**INSTRUCTION**
Below are the records. Retype, exactly, the lines from the first through the line with "rad = math.radians", and leave out the pictures.

--- Start ---

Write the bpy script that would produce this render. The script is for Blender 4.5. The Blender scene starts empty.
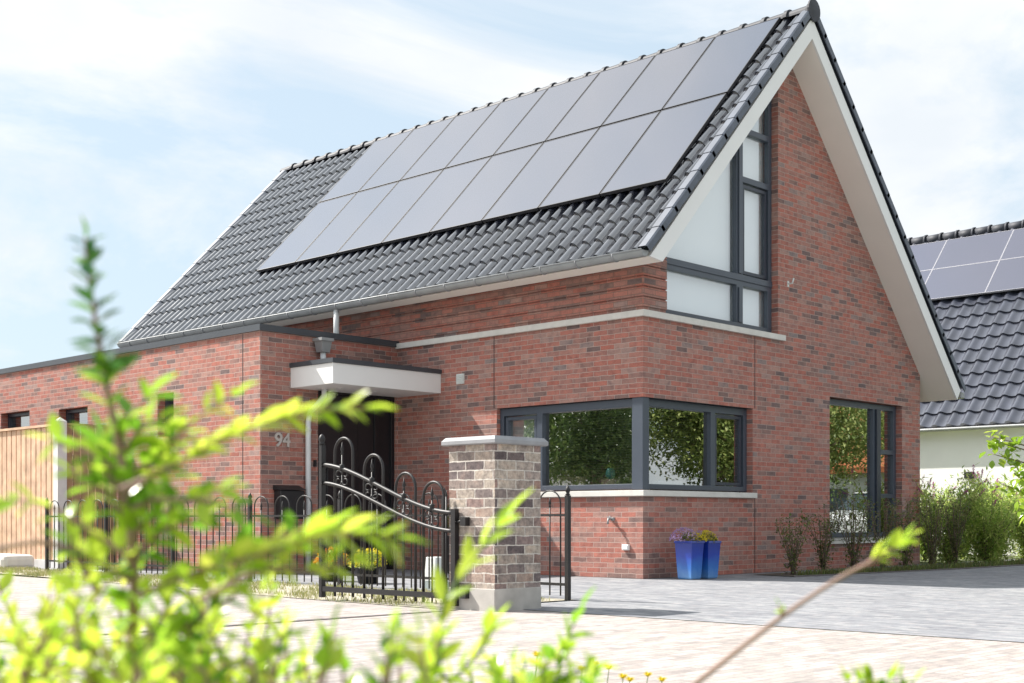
import bpy, bmesh, math, random
from mathutils import Vector, Matrix
from mathutils.geometry import tessellate_polygon
random.seed(7)
sc = bpy.context.scene
COL = sc.collection
rad = math.radians

# ------------------------------------------------------------------ helpers
def tag(o, label=None, cat=None, group=None, kind=None):
    if label: o['label'] = label
    if cat: o['category'] = cat
    if group: o['group'] = group
    if kind: o['kind'] = kind
    return o

def thing(name, loc, label, cat, group=None):
    o = bpy.data.objects.new(name, None)
    o.empty_display_size = 0.2
    COL.objects.link(o); o.location = loc
    return tag(o, label, cat, group)

def origin_of(p):
    v = Vector((0, 0, 0))
    while p is not None:
        v += Vector(p.location); p = p.parent
    return v

def copy_tree(o, parent=None):
    c = o.copy(); COL.objects.link(c); c.parent = parent
    for ch in list(o.children):
        copy_tree(ch, c)
    return c

class MB:
    """collects faces in world coordinates; build() links them as one mesh object"""
    def __init__(s): s.v = []; s.f = []; s.m = []; s.sm = []
    def add(s, vs, fs, mi=0, smooth=False):
        b = len(s.v); s.v += [tuple(p) for p in vs]
        for f in fs:
            s.f.append([b+i for i in f]); s.m.append(mi); s.sm.append(smooth)
        return s
    def box(s, a, b, mi=0, rot=None):
        x0, y0, z0 = a; x1, y1, z1 = b
        vs = [Vector(p) for p in ((x0,y0,z0),(x1,y0,z0),(x1,y1,z0),(x0,y1,z0),(x0,y0,z1),(x1,y0,z1),(x1,y1,z1),(x0,y1,z1))]
        if rot is not None:
            c = Vector(((x0+x1)/2, (y0+y1)/2, (z0+z1)/2))
            vs = [c + rot @ (p-c) for p in vs]
        return s.add(vs, [(0,3,2,1),(4,5,6,7),(0,1,5,4),(1,2,6,5),(2,3,7,6),(3,0,4,7)], mi)
    def tube(s, pts, r, n=8, mi=0, smooth=True, cap=True):
        pts = [Vector(p) for p in pts]; rs = r if isinstance(r, (list, tuple)) else [r]*len(pts)
        vs = []; fs = []
        up = Vector((0,0,1)); prev = None
        for i, p in enumerate(pts):
            d = (pts[min(i+1, len(pts)-1)] - pts[max(i-1, 0)])
            if d.length < 1e-9: d = Vector((0,0,1))
            d.normalize()
            if prev is None:
                u = d.cross(up if abs(d.z) < .9 else Vector((1,0,0))).normalized()
            else:
                u = (prev - d*prev.dot(d))
                u = u.normalized() if u.length > 1e-6 else d.cross(Vector((1,0,0))).normalized()
            prev = u; w = d.cross(u)
            for k in range(n):
                a = 2*math.pi*k/n
                vs.append(p + (u*math.cos(a) + w*math.sin(a))*rs[i])
        for i in range(len(pts)-1):
            for k in range(n):
                fs.append((i*n+k, i*n+(k+1)%n, (i+1)*n+(k+1)%n, (i+1)*n+k))
        s.add(vs, fs, mi, smooth)
        if cap:
            b = len(s.v) - len(vs)
            s.f.append([b+k for k in range(n)][::-1]); s.m.append(mi); s.sm.append(False)
            s.f.append([b+(len(pts)-1)*n+k for k in range(n)]); s.m.append(mi); s.sm.append(False)
        return s
    def lathe(s, c, prof, n=16, mi=0, smooth=True):
        vs = []; fs = []
        for r, z in prof:
            for k in range(n):
                a = 2*math.pi*k/n
                vs.append((c[0]+r*math.cos(a), c[1]+r*math.sin(a), c[2]+z))
        for i in range(len(prof)-1):
            for k in range(n):
                fs.append((i*n+k, i*n+(k+1)%n, (i+1)*n+(k+1)%n, (i+1)*n+k))
        s.add(vs, fs, mi, smooth)
        b = len(s.v)-len(vs)
        s.f.append([b+k for k in range(n)][::-1]); s.m.append(mi); s.sm.append(False)
        s.f.append([b+(len(prof)-1)*n+k for k in range(n)]); s.m.append(mi); s.sm.append(False)
        return s
    def slab(s, outer, holes, to3d, t0, t1, mi=0):
        """flat polygon with holes, extruded from t0 to t1; to3d(u, v, t) gives the point"""
        loops = [outer] + list(holes)
        flat = [p for l in loops for p in l]
        tris = tessellate_polygon([[Vector((u, v, 0)) for u, v in l] for l in loops])
        n = len(flat)
        vs = [to3d(u, v, t0) for u, v in flat] + [to3d(u, v, t1) for u, v in flat]
        fs = [tuple(t) for t in tris] + [tuple(n+i for i in reversed(t)) for t in tris]
        b = 0
        for l in loops:
            m = len(l)
            for i in range(m):
                j = (i+1) % m
                fs.append((b+i, b+j, n+b+j, n+b+i))
            b += m
        return s.add(vs, fs, mi)
    def build(s, name, mat, parent=None, loc=None, recalc=True, bevel=0):
        me = bpy.data.meshes.new(name)
        org = origin_of(parent) if parent is not None else Vector(loc or (0,0,0))
        me.from_pydata([tuple(Vector(p)-org) for p in s.v], [], s.f)
        for m in (mat if isinstance(mat, (list, tuple)) else [mat]): me.materials.append(m)
        me.polygons.foreach_set('material_index', s.m)
        me.polygons.foreach_set('use_smooth', s.sm)
        if recalc:
            bm = bmesh.new(); bm.from_mesh(me)
            bmesh.ops.recalc_face_normals(bm, faces=bm.faces); bm.to_mesh(me); bm.free()
        uv = me.uv_layers.new(name='UVMap')
        for p in me.polygons:
            nx, ny, nz = (abs(c) for c in p.normal)
            for li in p.loop_indices:
                c = me.vertices[me.loops[li].vertex_index].co + org
                if nz > nx and nz > ny and nz > .75: q = (c.x, c.y)
                elif nx > ny: q = (c.y, c.z)
                else: q = (c.x, c.z)
                uv.data[li].uv = q
        o = bpy.data.objects.new(name, me); COL.objects.link(o)
        if parent is not None: o.parent = parent
        else: o.location = org
        if bevel:
            b = o.modifiers.new('bevel', 'BEVEL'); b.width = bevel; b.segments = 2; b.limit_method = 'ANGLE'
        return o

# ------------------------------------------------------------------ materials
def mat(name):
    m = bpy.data.materials.new(name); m.use_nodes = True
    nt = m.node_tree
    return m, nt, nt.nodes['Principled BSDF']
def N(nt, t, **kw):
    n = nt.nodes.new(t)
    for k, v in kw.items(): setattr(n, k, v)
    return n
def ramp(nt, stops, inp, interp='LINEAR'):
    r = N(nt, 'ShaderNodeValToRGB'); cr = r.color_ramp; cr.interpolation = interp
    while len(cr.elements) < len(stops): cr.elements.new(.5)
    for e, (p, c) in zip(cr.elements, stops):
        e.position = p; e.color = (*c, 1) if len(c) == 3 else c
    nt.links.new(inp, r.inputs[0]); return r.outputs[0]
def mix(nt, fac, a, b, mode='MIX'):
    m = N(nt, 'ShaderNodeMix', data_type='RGBA', blend_type=mode)
    for i, v in ((0, fac), (6, a), (7, b)):
        if hasattr(v, 'is_linked') or isinstance(v, bpy.types.NodeSocket): nt.links.new(v, m.inputs[i])
        elif i == 0: m.inputs[0].default_value = v
        else: m.inputs[i].default_value = (*v, 1)
    return m.outputs[2]
def noise(nt, scale, detail=3, vec=None, rough=.5):
    n = N(nt, 'ShaderNodeTexNoise'); n.inputs['Scale'].default_value = scale
    n.inputs['Detail'].default_value = detail; n.inputs['Roughness'].default_value = rough
    if vec is None:
        tc = N(nt, 'ShaderNodeTexCoord'); vec = tc.outputs['Object']
    nt.links.new(vec, n.inputs['Vector']); return n.outputs['Fac']
def bump(nt, h, strength=.3, dist=.01):
    b = N(nt, 'ShaderNodeBump'); b.inputs['Strength'].default_value = strength
    b.inputs['Distance'].default_value = dist; nt.links.new(h, b.inputs['Height']); return b.outputs[0]
def simple(name, col, rough=.5, metal=0, var=.12, nscale=6, bmp=0, coat=0, spec=None):
    m, nt, b = mat(name)
    f = noise(nt, nscale, 4)
    dark = tuple(c*(1-var) for c in col); lite = tuple(min(1, c*(1+var)) for c in col)
    c = ramp(nt, [(.3, dark), (.7, lite)], f)
    nt.links.new(c, b.inputs['Base Color'])
    b.inputs['Roughness'].default_value = rough; b.inputs['Metallic'].default_value = metal
    b.inputs['Coat Weight'].default_value = coat
    if spec is not None: b.inputs['Specular IOR Level'].default_value = spec
    if bmp: nt.links.new(bump(nt, noise(nt, nscale*8, 4), bmp, .004), b.inputs['Normal'])
    return m
def brick(name, w, h, mortar_w, stops, mortar, rough=.85, bmp=.6, rot=0, offset=.5, stain=.25, wobble=0.0):
    m, nt, b = mat(name)
    uv = N(nt, 'ShaderNodeUVMap'); uv.uv_map = 'UVMap'
    mp = N(nt, 'ShaderNodeMapping'); mp.inputs['Rotation'].default_value = (0, 0, rot)
    nt.links.new(uv.outputs[0], mp.inputs[0]); vec = mp.outputs[0]
    if wobble:
        nn = N(nt, 'ShaderNodeTexNoise'); nn.inputs['Scale'].default_value = 9; nt.links.new(vec, nn.inputs['Vector'])
        va = N(nt, 'ShaderNodeVectorMath', operation='MULTIPLY_ADD'); nt.links.new(nn.outputs['Color'], va.inputs[0])
        va.inputs[1].default_value = (wobble, wobble, 0); nt.links.new(vec, va.inputs[2]); vec = va.outputs[0]
    t = N(nt, 'ShaderNodeTexBrick'); t.offset = offset
    nt.links.new(vec, t.inputs['Vector'])
    t.inputs['Scale'].default_value = 1; t.inputs['Brick Width'].default_value = w; t.inputs['Row Height'].default_value = h
    t.inputs['Mortar Size'].default_value = mortar_w; t.inputs['Mortar Smooth'].default_value = .15
    t.inputs['Color1'].default_value = (0,0,0,1); t.inputs['Color2'].default_value = (1,1,1,1); t.inputs['Mortar'].default_value = (.5,.5,.5,1)
    t.inputs['Bias'].default_value = 0
    col = ramp(nt, stops, t.outputs['Color'])
    f2 = noise(nt, 60, 3, vec)
    col = mix(nt, .35, col, ramp(nt, [(.3, (.45,.45,.45)), (.7, (1.0,1.0,1.0))], f2), 'MULTIPLY')
    f4 = noise(nt, 11, 4, vec)
    col = mix(nt, .75, col, ramp(nt, [(.28, (.58,.56,.60)), (.5, (.95,.95,.95)), (.72, (1.18,1.05,1.0))], f4), 'MULTIPLY')
    f3 = noise(nt, .8, 4, vec)
    col = mix(nt, stain, col, ramp(nt, [(.3, (.6,.6,.6)), (.7, (1,1,1))], f3), 'MULTIPLY')
    col = mix(nt, t.outputs['Fac'], col, mortar)
    nt.links.new(col, b.inputs['Base Color']); b.inputs['Roughness'].default_value = rough
    b.inputs['Specular IOR Level'].default_value = .25
    inv = N(nt, 'ShaderNodeMath', operation='SUBTRACT'); inv.inputs[0].default_value = 1; nt.links.new(t.outputs['Fac'], inv.inputs[1])
    ad = N(nt, 'ShaderNodeMath', operation='MULTIPLY_ADD'); nt.links.new(f2, ad.inputs[0]); ad.inputs[1].default_value = .5; nt.links.new(inv.outputs[0], ad.inputs[2])
    nt.links.new(bump(nt, ad.outputs[0], bmp, .008), b.inputs['Normal'])
    return m
def glass(name, tint, fac, tcol=(.8,.85,.85)):
    m, nt, b = mat(name); nt.nodes.remove(b)
    out = nt.nodes['Material Output']
    g = N(nt, 'ShaderNodeBsdfGlossy'); g.inputs['Roughness'].default_value = .003; g.inputs['Color'].default_value = (*tint, 1)
    t = N(nt, 'ShaderNodeBsdfTransparent'); t.inputs['Color'].default_value = (*tcol, 1)
    lw = N(nt, 'ShaderNodeLayerWeight'); lw.inputs['Blend'].default_value = .5
    pw_ = N(nt, 'ShaderNodeMath', operation='POWER'); nt.links.new(lw.outputs['Facing'], pw_.inputs[0]); pw_.inputs[1].default_value = 3
    ma_ = N(nt, 'ShaderNodeMath', operation='MULTIPLY_ADD'); nt.links.new(pw_.outputs[0], ma_.inputs[0]); ma_.inputs[1].default_value = 1-fac; ma_.inputs[2].default_value = fac; ma_.use_clamp = True
    # slight unevenness of the panes
    bn = bump(nt, noise(nt, 1.6, 1), .03, .02)
    nt.links.new(bn, g.inputs['Normal'])
    mx = N(nt, 'ShaderNodeMixShader')
    nt.links.new(ma_.outputs[0], mx.inputs[0]); nt.links.new(t.outputs[0], mx.inputs[1]); nt.links.new(g.outputs[0], mx.inputs[2])
    nt.links.new(mx.outputs[0], out.inputs[0]); return m
def leafmat(name, cols, trans=.5, rough=.2, nscale=3):
    m, nt, b = mat(name)
    out = nt.nodes['Material Output']
    geo = N(nt, 'ShaderNodeNewGeometry')
    c = ramp(nt, [(i/(len(cols)-1), k) for i, k in enumerate(cols)], geo.outputs['Random Per Island'])
    nt.links.new(c, b.inputs['Base Color']); b.inputs['Roughness'].default_value = rough
    tr = N(nt, 'ShaderNodeBsdfTranslucent'); nt.links.new(c, tr.inputs['Color'])
    mx = N(nt, 'ShaderNodeMixShader'); mx.inputs[0].default_value = trans
    nt.links.new(b.outputs[0], mx.inputs[1]); nt.links.new(tr.outputs[0], mx.inputs[2]); nt.links.new(mx.outputs[0], out.inputs[0])
    return m

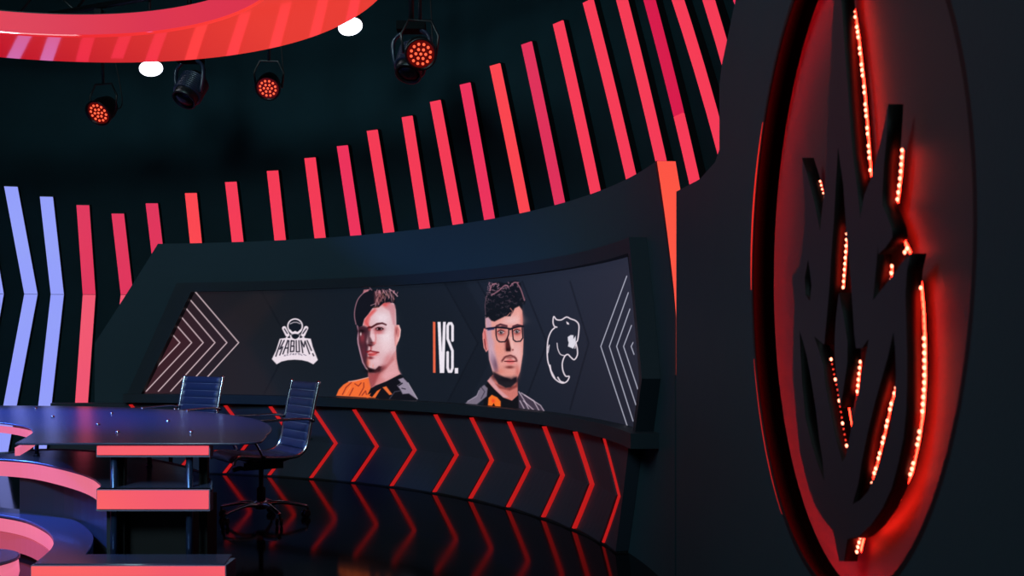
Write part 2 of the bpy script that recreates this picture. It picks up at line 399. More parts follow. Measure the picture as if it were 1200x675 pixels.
for i, (T, B, col) in enumerate(bars):
    i -= 4
    if T[0] == 'pre': (phT, zT), (phB, zB) = T[1], T[2]
    else: phT, zT = on_cyl(T[0], T[1], R_BAR); phB, zB = on_cyl(B[0], B[1], R_BAR)
    if i >= 18: # cut by the frame: carry on upwards
        lean = (phT-phB)/(zT-zB); top_z = min(4.95, 3.92 + .2*(i-17)); phT += lean*(top_z-zT); zT = top_z
    lean = (phT-phB)/(zT-zB); phK = phB + lean*(ZK-zB)
    name = {'blue':'blue','rose':'rose red','red':'bright red','pinkred':'pinkish red','coral':'coral red','mix':'two-tone red'}[col]
    if i < 0: lab = f'blue kinked bar light beyond the left edge, number {-i} outwards'
    elif i < 2: lab = ['tall blue kinked bar light at the far left edge of the stage', 'tall blue kinked bar light, the nearer to the red ones'][i]
    elif i == 2: lab = 'red kinked bar light standing next to the blue ones'
    elif i == 3: lab = 'lowest-topped red bar light, cut off by the slanting left end of the slate wall'
    elif i == 19: lab = 'leaning red bar light whose upper length is darker than its lower end'
    else: lab = f'{name} leaning bar light, {ord_[i]} of the row from the left'
    if col == 'mix': zs_ = on_cyl(793, 135, R_BAR)[1]
    bar(i, phT, zT, phK, W_BAR, 'red' if col == 'mix' else col, {'blue':'blue','rose':'lower_rose'}.get(col, 'red'), lab,
        upper_split=zs_ if col == 'mix' else None, lower=(i < 6))
# ------------------------------------------------------------------ LED screen, its frame and the chevron console
R_S = 4.645; R_F = 4.58
sroot = empty('video_wall', cyl(math.radians(30), .66, R_S))
tag(sroot, 'long curved video screen showing two player portraits around VS', 'screen')
si = Matrix.Translation(-Vector(sroot.location))
SL = [(.60, on_cyl(160,472,R_S)[0] - .012), (1.72, on_cyl(226,340,R_S)[0])]
a = on_cyl(735,313,R_S); k_ = on_cyl(748,446,R_S); c_ = on_cyl(741,500,R_S)
SR = [(.60, c_[0]), (c_[1], c_[0]), (k_[1], k_[0]), (1.72, a[0])]
SR = [(.66, on_cyl(740,500,R_S)[0]), (1.03, on_cyl(750,446,R_S)[0]), (1.73, on_cyl(735,313,R_S)[0])]
SL = [(.66, on_cyl(157,474,R_S)[0]), (1.73, on_cyl(226,340,R_S)[0])]

# --- the picture on the screen, painted into the LED grid as seen on the photograph
NX, NZ = 1050, 330
z_ = np.linspace(.66, 1.73, NZ)
pl = np.array([interp(SL, z) for z in z_]); pr = np.array([interp(SR, z) for z in z_])
tt = np.linspace(0, 1, NX)
PH = pl[:,None] + (pr-pl)[:,None]*tt[None,:]
ZZ = np.repeat(z_[:,None], NX, 1)
XX = CX + R_S*np.sin(PH); YY = CY + R_S*np.cos(PH)
U = HX + F*XX/YY; V = HY - F*(ZZ-EYE)/YY
img = np.zeros((NZ, NX, 3))
def srgb(c): return np.array(c, float)
def mixin(mask, col, sl):
    img[sl] = img[sl]*(1-mask[...,None]) + srgb(col)*mask[...,None]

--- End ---

**ANSWER TO THIS TASK**
Write the bpy script that would produce this render. The script is for Blender 4.5. The Blender scene starts empty.
import bpy, bmesh, math, random
from mathutils import Vector, Matrix
from mathutils.geometry import tessellate_polygon
random.seed(7)
sc = bpy.context.scene
COL = sc.collection
rad = math.radians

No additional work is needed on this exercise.